**SET PROBLEM**
Copy the records below exactly as they are written.

Stored records:
================
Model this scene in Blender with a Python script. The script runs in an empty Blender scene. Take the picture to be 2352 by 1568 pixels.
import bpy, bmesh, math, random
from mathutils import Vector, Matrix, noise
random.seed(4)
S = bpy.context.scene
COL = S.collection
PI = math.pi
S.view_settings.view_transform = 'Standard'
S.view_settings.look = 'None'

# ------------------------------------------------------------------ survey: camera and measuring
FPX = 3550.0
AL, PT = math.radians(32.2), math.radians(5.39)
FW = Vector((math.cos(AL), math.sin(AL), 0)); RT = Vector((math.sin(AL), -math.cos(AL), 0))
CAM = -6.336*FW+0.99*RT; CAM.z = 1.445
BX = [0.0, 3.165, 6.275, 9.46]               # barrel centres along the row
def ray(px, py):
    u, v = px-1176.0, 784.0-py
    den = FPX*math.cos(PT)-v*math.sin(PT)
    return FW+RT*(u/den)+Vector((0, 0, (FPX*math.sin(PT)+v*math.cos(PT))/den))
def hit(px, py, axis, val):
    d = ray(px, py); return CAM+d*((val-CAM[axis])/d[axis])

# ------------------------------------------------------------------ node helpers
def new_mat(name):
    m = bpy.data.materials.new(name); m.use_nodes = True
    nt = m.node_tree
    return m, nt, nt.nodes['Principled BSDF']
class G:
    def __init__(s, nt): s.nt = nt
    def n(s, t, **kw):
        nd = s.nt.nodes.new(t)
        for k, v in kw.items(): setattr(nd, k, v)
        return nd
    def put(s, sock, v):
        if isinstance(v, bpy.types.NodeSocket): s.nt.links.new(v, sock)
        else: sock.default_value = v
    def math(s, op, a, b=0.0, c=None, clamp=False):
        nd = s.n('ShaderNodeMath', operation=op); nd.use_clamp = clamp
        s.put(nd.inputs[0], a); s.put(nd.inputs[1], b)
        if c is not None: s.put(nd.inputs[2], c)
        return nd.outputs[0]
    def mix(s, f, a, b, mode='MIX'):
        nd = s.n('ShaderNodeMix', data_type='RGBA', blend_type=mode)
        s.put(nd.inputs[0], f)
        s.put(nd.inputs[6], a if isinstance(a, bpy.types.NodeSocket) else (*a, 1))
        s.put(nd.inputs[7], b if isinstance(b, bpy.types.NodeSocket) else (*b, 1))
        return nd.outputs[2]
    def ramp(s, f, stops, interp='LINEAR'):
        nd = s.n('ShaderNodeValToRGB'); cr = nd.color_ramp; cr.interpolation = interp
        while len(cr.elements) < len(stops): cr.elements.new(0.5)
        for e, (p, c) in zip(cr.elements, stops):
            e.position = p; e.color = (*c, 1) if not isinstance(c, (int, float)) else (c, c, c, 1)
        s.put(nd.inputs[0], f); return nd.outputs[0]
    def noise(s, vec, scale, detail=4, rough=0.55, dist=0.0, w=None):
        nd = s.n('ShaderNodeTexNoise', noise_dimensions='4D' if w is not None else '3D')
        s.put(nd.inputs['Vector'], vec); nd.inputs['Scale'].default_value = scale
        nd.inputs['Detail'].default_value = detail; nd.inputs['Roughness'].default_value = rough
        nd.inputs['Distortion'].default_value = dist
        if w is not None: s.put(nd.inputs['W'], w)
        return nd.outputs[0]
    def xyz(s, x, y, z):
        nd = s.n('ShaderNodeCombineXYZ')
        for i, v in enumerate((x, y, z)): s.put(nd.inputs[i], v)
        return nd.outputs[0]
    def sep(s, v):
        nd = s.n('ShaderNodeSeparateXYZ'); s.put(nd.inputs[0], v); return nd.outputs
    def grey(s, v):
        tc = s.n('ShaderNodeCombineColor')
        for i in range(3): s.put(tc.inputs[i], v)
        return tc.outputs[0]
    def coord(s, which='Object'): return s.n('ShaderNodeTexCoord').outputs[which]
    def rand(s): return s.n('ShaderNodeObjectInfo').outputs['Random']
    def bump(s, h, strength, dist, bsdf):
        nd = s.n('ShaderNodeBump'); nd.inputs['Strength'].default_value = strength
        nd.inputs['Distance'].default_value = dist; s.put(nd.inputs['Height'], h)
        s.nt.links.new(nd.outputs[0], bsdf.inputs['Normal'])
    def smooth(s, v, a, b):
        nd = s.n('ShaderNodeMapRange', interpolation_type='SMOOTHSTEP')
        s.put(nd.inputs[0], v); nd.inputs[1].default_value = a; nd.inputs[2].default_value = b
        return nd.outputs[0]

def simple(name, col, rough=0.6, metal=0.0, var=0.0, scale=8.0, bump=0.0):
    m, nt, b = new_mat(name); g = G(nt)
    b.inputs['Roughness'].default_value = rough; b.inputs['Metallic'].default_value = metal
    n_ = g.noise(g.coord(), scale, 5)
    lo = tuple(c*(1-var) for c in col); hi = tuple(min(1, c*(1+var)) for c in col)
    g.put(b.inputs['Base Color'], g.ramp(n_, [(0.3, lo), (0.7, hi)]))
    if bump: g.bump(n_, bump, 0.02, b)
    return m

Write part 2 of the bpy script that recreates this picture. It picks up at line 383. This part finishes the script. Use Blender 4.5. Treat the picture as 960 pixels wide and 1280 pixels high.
================
**TASK ANSWER**
Model this scene in Blender with a Python script. The script runs in an empty Blender scene. Take the picture to be 2352 by 1568 pixels.
import bpy, bmesh, math, random
from mathutils import Vector, Matrix, noise
random.seed(4)
S = bpy.context.scene
COL = S.collection
PI = math.pi
S.view_settings.view_transform = 'Standard'
S.view_settings.look = 'None'

# ------------------------------------------------------------------ survey: camera and measuring
FPX = 3550.0
AL, PT = math.radians(32.2), math.radians(5.39)
FW = Vector((math.cos(AL), math.sin(AL), 0)); RT = Vector((math.sin(AL), -math.cos(AL), 0))
CAM = -6.336*FW+0.99*RT; CAM.z = 1.445
BX = [0.0, 3.165, 6.275, 9.46]               # barrel centres along the row
def ray(px, py):
    u, v = px-1176.0, 784.0-py
    den = FPX*math.cos(PT)-v*math.sin(PT)
    return FW+RT*(u/den)+Vector((0, 0, (FPX*math.sin(PT)+v*math.cos(PT))/den))
def hit(px, py, axis, val):
    d = ray(px, py); return CAM+d*((val-CAM[axis])/d[axis])

# ------------------------------------------------------------------ node helpers
def new_mat(name):
    m = bpy.data.materials.new(name); m.use_nodes = True
    nt = m.node_tree
    return m, nt, nt.nodes['Principled BSDF']
class G:
    def __init__(s, nt): s.nt = nt
    def n(s, t, **kw):
        nd = s.nt.nodes.new(t)
        for k, v in kw.items(): setattr(nd, k, v)
        return nd
    def put(s, sock, v):
        if isinstance(v, bpy.types.NodeSocket): s.nt.links.new(v, sock)
        else: sock.default_value = v
    def math(s, op, a, b=0.0, c=None, clamp=False):
        nd = s.n('ShaderNodeMath', operation=op); nd.use_clamp = clamp
        s.put(nd.inputs[0], a); s.put(nd.inputs[1], b)
        if c is not None: s.put(nd.inputs[2], c)
        return nd.outputs[0]
    def mix(s, f, a, b, mode='MIX'):
        nd = s.n('ShaderNodeMix', data_type='RGBA', blend_type=mode)
        s.put(nd.inputs[0], f)
        s.put(nd.inputs[6], a if isinstance(a, bpy.types.NodeSocket) else (*a, 1))
        s.put(nd.inputs[7], b if isinstance(b, bpy.types.NodeSocket) else (*b, 1))
        return nd.outputs[2]
    def ramp(s, f, stops, interp='LINEAR'):
        nd = s.n('ShaderNodeValToRGB'); cr = nd.color_ramp; cr.interpolation = interp
        while len(cr.elements) < len(stops): cr.elements.new(0.5)
        for e, (p, c) in zip(cr.elements, stops):
            e.position = p; e.color = (*c, 1) if not isinstance(c, (int, float)) else (c, c, c, 1)
        s.put(nd.inputs[0], f); return nd.outputs[0]
    def noise(s, vec, scale, detail=4, rough=0.55, dist=0.0, w=None):
        nd = s.n('ShaderNodeTexNoise', noise_dimensions='4D' if w is not None else '3D')
        s.put(nd.inputs['Vector'], vec); nd.inputs['Scale'].default_value = scale
        nd.inputs['Detail'].default_value = detail; nd.inputs['Roughness'].default_value = rough
        nd.inputs['Distortion'].default_value = dist
        if w is not None: s.put(nd.inputs['W'], w)
        return nd.outputs[0]
    def xyz(s, x, y, z):
        nd = s.n('ShaderNodeCombineXYZ')
        for i, v in enumerate((x, y, z)): s.put(nd.inputs[i], v)
        return nd.outputs[0]
    def sep(s, v):
        nd = s.n('ShaderNodeSeparateXYZ'); s.put(nd.inputs[0], v); return nd.outputs
    def grey(s, v):
        tc = s.n('ShaderNodeCombineColor')
        for i in range(3): s.put(tc.inputs[i], v)
        return tc.outputs[0]
    def coord(s, which='Object'): return s.n('ShaderNodeTexCoord').outputs[which]
    def rand(s): return s.n('ShaderNodeObjectInfo').outputs['Random']
    def bump(s, h, strength, dist, bsdf):
        nd = s.n('ShaderNodeBump'); nd.inputs['Strength'].default_value = strength
        nd.inputs['Distance'].default_value = dist; s.put(nd.inputs['Height'], h)
        s.nt.links.new(nd.outputs[0], bsdf.inputs['Normal'])
    def smooth(s, v, a, b):
        nd = s.n('ShaderNodeMapRange', interpolation_type='SMOOTHSTEP')
        s.put(nd.inputs[0], v); nd.inputs[1].default_value = a; nd.inputs[2].default_value = b
        return nd.outputs[0]

def simple(name, col, rough=0.6, metal=0.0, var=0.0, scale=8.0, bump=0.0):
    m, nt, b = new_mat(name); g = G(nt)
    b.inputs['Roughness'].default_value = rough; b.inputs['Metallic'].default_value = metal
    n_ = g.noise(g.coord(), scale, 5)
    lo = tuple(c*(1-var) for c in col); hi = tuple(min(1, c*(1+var)) for c in col)
    g.put(b.inputs['Base Color'], g.ramp(n_, [(0.3, lo), (0.7, hi)]))
    if bump: g.bump(n_, bump, 0.02, b)
    return m

Write part 2 of the bpy script that recreates this picture. It picks up at line 383. This part finishes the script. Use Blender 4.5. Treat the picture as 960 pixels wide and 1280 pixels high.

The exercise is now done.